Addressing the critical bottleneck of scarce large-scale real 3D data hindering spatial intelligence development, this paper introduces the first end-to-end, scalable 2D→3D data augmentation pipeline, jointly performing monocular depth estimation, single-view camera calibration, and absolute scale recovery. For the first time, it synthesizes large-scale, metrically consistent, photorealistic 3D data—complete with precise pose annotations and multimodal representations (point clouds, depth maps, pseudo-RGB-D)—directly from existing 2D image benchmarks (COCO, Objects365). We release two novel 3D datasets: COCO-3D and Objects365-v2-3D. Experiments demonstrate substantial performance gains across downstream tasks—including monocular 3D object detection, 3D reconstruction, and spatial reasoning in multimodal large models—without requiring additional 3D supervision. Our approach drastically reduces the cost of constructing high-fidelity 3D data, establishing a scalable data infrastructure for general-purpose spatial intelligence.
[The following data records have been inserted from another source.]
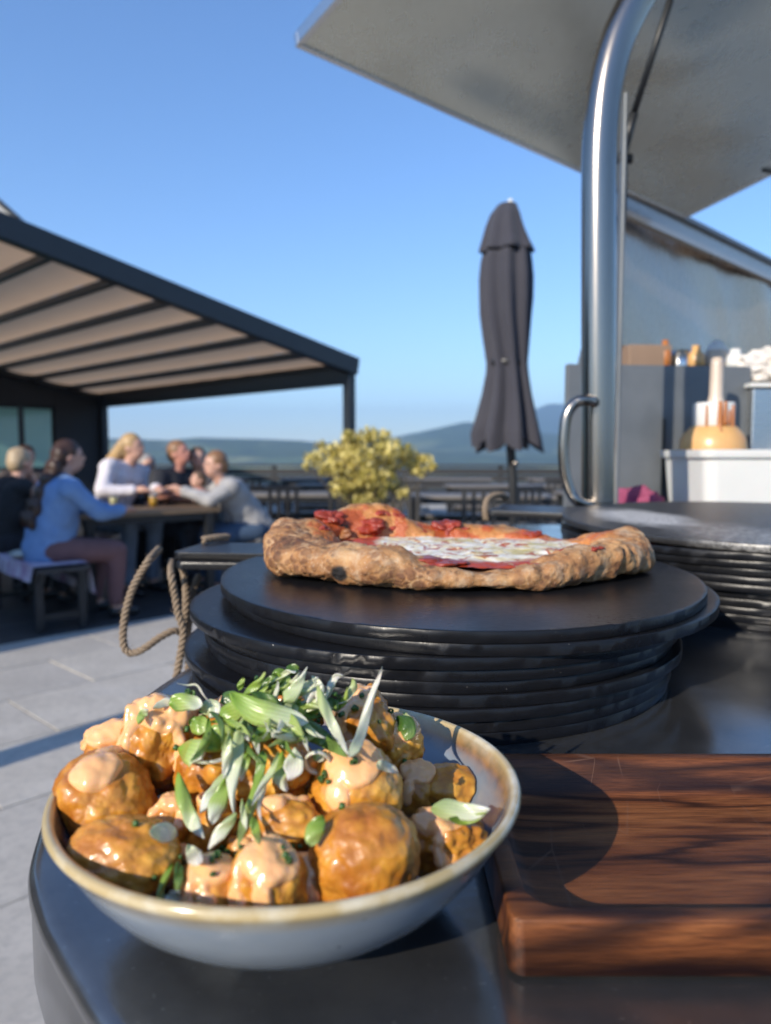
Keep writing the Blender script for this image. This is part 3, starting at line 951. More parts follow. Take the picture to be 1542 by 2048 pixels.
# ---- fried bites
BITES = [  # px, py, Y, radius px, squash(x,y,z), lumpiness, sauce amount, label
    (206, 1608, .322, 92, (1, .95, .95), .14, .32, 'round fried bite at the left rim of the bowl, glazed with sauce on top'),
    (243, 1728, .283, 92, (1.08, .9, .88), .13, 0, 'plain golden bite low at the front left of the bowl'),
    (236, 1503, .358, 56, (1.1, .9, .9), .30, .6, 'craggy sauced bite at the back left edge of the bowl'),
    (322, 1490, .352, 80, (.9, .9, 1.12), .26, .95, 'tall bite on the left under a thick run of sauce'),
    (425, 1545, .335, 66, (1, .9, 1), .30, 0, 'bite half hidden behind the onion left of the middle of the bowl'),
    (545, 1545, .333, 78, (1.05, .9, .95), .26, 0, 'orange bite in the middle of the bowl behind hanging onion strips'),
    (570, 1652, .302, 62, (1.1, .9, .8), .22, .20, 'small bite in the centre of the bowl with one dot of sauce'),
    (712, 1582, .322, 92, (.95, .9, .95), .11, .62, 'smooth bite right of centre with two sauce runs'),
    (728, 1716, .287, 104, (1, .92, .96), .10, 0, 'largest plain golden bite at the front right of the bowl'),
    (726, 1452, .372, 66, (.92, .9, 1.1), .34, .55, 'upright craggy bite at the top right of the heap'),
    (788, 1500, .380, 54, (1, .9, 1.1), .26, .75, 'sauced bite behind the upright one at the top right'),
    (832, 1583, .365, 52, (.9, .9, 1), .20, .7, 'small shaded bite with sauce left of the flat golden one'),
    (893, 1580, .366, 58, (1.15, .9, .78), .14, 0, 'flat golden bite against the back right wall of the bowl'),
    (888, 1690, .312, 66, (1.15, .95, .85), .42, .55, 'ragged glossy bite at the right rim of the bowl'),
    (428, 1784, .268, 62, (1.05, .9, .85), .16, .65, 'low sauced bite at the front of the bowl left of the peaked one'),
    (530, 1775, .270, 80, (.95, .9, 1.0), .16, .60, 'peaked bite at the front rim under a split run of sauce'),
    (612, 1772, .280, 48, (1, .9, 1), .14, .9, 'small sauce covered bite wedged beside the largest golden bite'),
    (346, 1640, .312, 42, (1, .9, 1), .24, .6, 'tiny bite with a blob of sauce above the white onion disc'),
    (600, 1420, .378, 48, (1, .9, 1), .36, 0, 'dark brown bite at the very top behind the onion'),
    (470, 1455, .362, 62, (1.1, .9, .9), .26, .3, 'bite under the onion heap at the top left'),
    (345, 1745, .300, 50, (1, .9, .9), .22, .2, 'sunken bite between the front left and front middle bites'),
    (660, 1660, .315, 46, (1, .9, .9), .2, .3, 'sunken bite between centre and right bites'),
    (425, 1655, .318, 58, (1, .9, 1), .2, .2, 'sunken bite under the hanging onion strips left of centre'),
    (500, 1715, .292, 48, (1, .9, .9), .2, .2, 'sunken bite under the white onion tip at the front centre'),
    (450, 1610, .340, 60, (1, .9, 1), .2, 0, 'sunken bite behind the slanting pale onion strip'),
]
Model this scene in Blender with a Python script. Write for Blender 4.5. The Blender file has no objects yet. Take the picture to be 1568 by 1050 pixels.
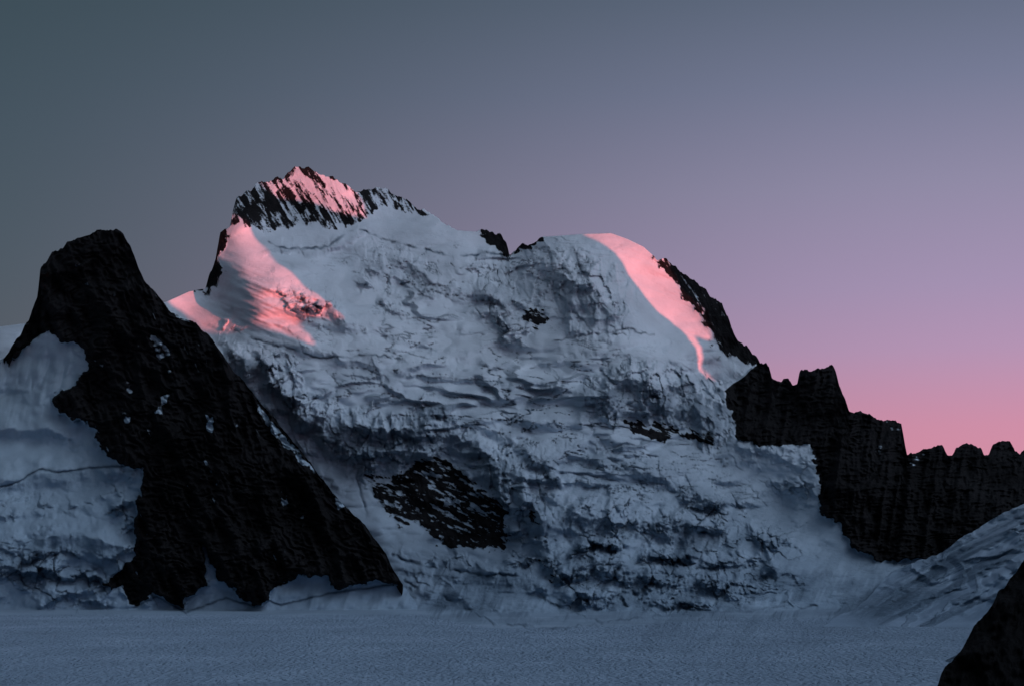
import bpy, math, numpy as np, time
T0=time.time()
sc=bpy.context.scene
sc.view_settings.view_transform='Standard'
try: sc.view_settings.look='None'
except: pass
sc.view_settings.exposure=0
# ------------------------------------------------------------------ camera model
F=2154.0; PITCH=math.radians(8.06); CH=150.0
cam_d=bpy.data.cameras.new('camera'); cam=bpy.data.objects.new('camera',cam_d)
sc.collection.objects.link(cam); sc.camera=cam
cam_d.sensor_width=36; cam_d.lens=36*F/1568; cam_d.clip_start=1; cam_d.clip_end=60000
cam.location=(0,0,CH); cam.rotation_euler=(math.pi/2+PITCH,0,0)
cP,sP=math.cos(PITCH),math.sin(PITCH)
def ray(px,py):
    u=(px-784)/F; v=(525-py)/F
    return u/(cP-v*sP),(sP+v*cP)/(cP-v*sP)      # dx/dy , dz/dy
def world(px,py,D):
    a,b=ray(px,py); return np.stack([a*D,D,CH+b*D],-1)
def ground_D(py,zg=0.0):
    b=ray(784,py)[1]
    return np.where(b<-0.004,(CH-zg)/np.maximum(-b,0.004),40000.)
def softmin(a,b,k):
    m=np.minimum(a,b); return m-k*np.log(np.exp(-(a-m)/k)+np.exp(-(b-m)/k))
# ------------------------------------------------------------------ noise
def h2(ix,iy,s):
    h=(ix*374761393+iy*668265263+s*144269504)&0xffffffff
    h=((h^(h>>13))*1274126177)&0xffffffff
    h=h^(h>>16); return (h&0xffffff)/float(0xffffff)
def vn(x,y,s=0):
    fx=np.floor(x);fy=np.floor(y);ix=fx.astype(np.int64);iy=fy.astype(np.int64)
    tx=x-fx;ty=y-fy;tx=tx*tx*tx*(tx*(tx*6-15)+10);ty=ty*ty*ty*(ty*(ty*6-15)+10)
    a=h2(ix,iy,s);b=h2(ix+1,iy,s);c=h2(ix,iy+1,s);d=h2(ix+1,iy+1,s)
    return (a+(b-a)*tx+(c-a)*ty+(a-b-c+d)*tx*ty)*2-1
def fbm(x,y,o=4,s=0,g=.5):
    r=0;a=1;t=0
    for i in range(o):
        r=r+a*vn(x,y,s+i*17); t+=a; a*=g
        x,y=x*1.62+y*1.18+3.1,-x*1.18+y*1.62+7.7
    return r/t
def afbm(x,y,o=4,s=0,g=.5):   # keeps anisotropy
    r=0;a=1;t=0
    for i in range(o):
        r=r+a*vn(x,y,s+i*17); t+=a; a*=g
        x,y=x*2.03+3.1+y*.12,y*2.03+7.7+x*.05
    return r/t
def ridged(x,y,o=4,s=0,g=.5):
    r=0;a=1;t=0
    for i in range(o):
        r=r+a*(1-2*np.abs(vn(x,y,s+i*17))); t+=a; a*=g
        x,y=x*2.03+3.1,y*2.03+7.7
    return r/t
def worley(x,y,s=0):
    fx=np.floor(x).astype(np.int64);fy=np.floor(y).astype(np.int64)
    f1=np.full(x.shape,9.);f2=np.full(x.shape,9.);cid=np.zeros(x.shape)
    for i in(-1,0,1):
        for j in(-1,0,1):
            cx=fx+i;cy=fy+j
            d=np.hypot(cx+h2(cx,cy,s)-x,cy+h2(cx,cy,s+5)-y)
            r=h2(cx,cy,s+9); n=d<f1
            f2=np.where(n,f1,np.minimum(f2,d)); cid=np.where(n,r,cid); f1=np.where(n,d,f1)
    return f1,f2,cid
def sst(a,b,x):
    t=np.clip((x-a)/(b-a),0,1); return t*t*(3-2*t)
def saw(ph,k=.32):
    """0..1 tooth: ph increases up-hill. Up the first k of the period is a steep face
    (surface comes forward), the rest a bench falling back."""
    f=ph-np.floor(ph)
    b=1-(f-k)/(1-k)
    return np.where(f<k,f/k,b*b*.4+b*.6), (f<k*1.05)*sst(0,k*.35,f)
def rbf(ctrl,X,Y):
    c=np.array(ctrl,float); s=300.
    px,py,d=c[:,0]/s,c[:,1]/s,c[:,2]
    def ph(r2): return .5*r2*np.log(r2+1e-9)
    n=len(c); A=np.zeros((n+3,n+3))
    A[:n,:n]=ph((px[:,None]-px)**2+(py[:,None]-py)**2)+np.eye(n)*.01
    A[:n,n]=1;A[:n,n+1]=px;A[:n,n+2]=py;A[n,:n]=1;A[n+1,:n]=px;A[n+2,:n]=py
    w=np.linalg.solve(A,np.concatenate([d,[0,0,0]]))
    R=w[n]+w[n+1]*X/s+w[n+2]*Y/s
    for i in range(n): R=R+w[i]*ph((X/s-px[i])**2+(Y/s-py[i])**2)
    return R
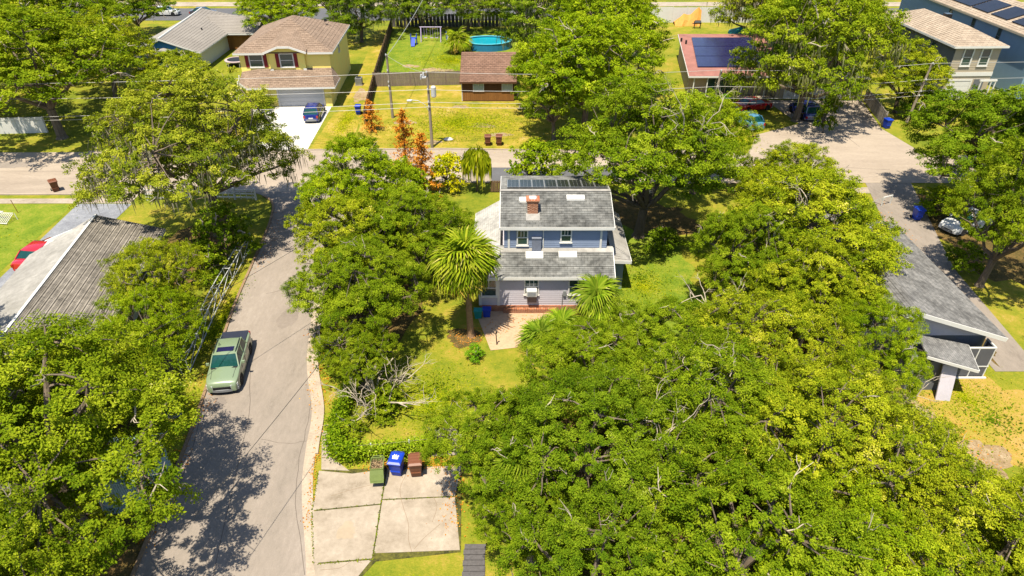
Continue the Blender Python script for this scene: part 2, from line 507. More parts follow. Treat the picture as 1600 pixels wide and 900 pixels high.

Spatial intelligence is emerging as a transformative frontier in AI, yet it remains constrained by the scarcity of large-scale 3D datasets. Unlike the abundant 2D imagery, acquiring 3D data typically requires specialized sensors and laborious annotation. In this work, we present a scalable pipeline that converts single-view images into comprehensive, scale- and appearance-realistic 3D representations - including point clouds, camera poses, depth maps, and pseudo-RGBD - via integrated depth estimation, camera calibration, and scale calibration. Our method bridges the gap between the vast repository of imagery and the increasing demand for spatial scene understanding. By automatically generating authentic, scale-aware 3D data from images, we significantly reduce data collection costs and open new avenues for advancing spatial intelligence. We release two generated spatial datasets, i.e., COCO-3D and Objects365-v2-3D, and demonstrate through extensive experiments that our generated data can benefit various 3D tasks, ranging from fundamental perception to MLLM-based reasoning. These results validate our pipeline as an effective solution for developing AI systems capable of perceiving, understanding, and interacting with physical environments.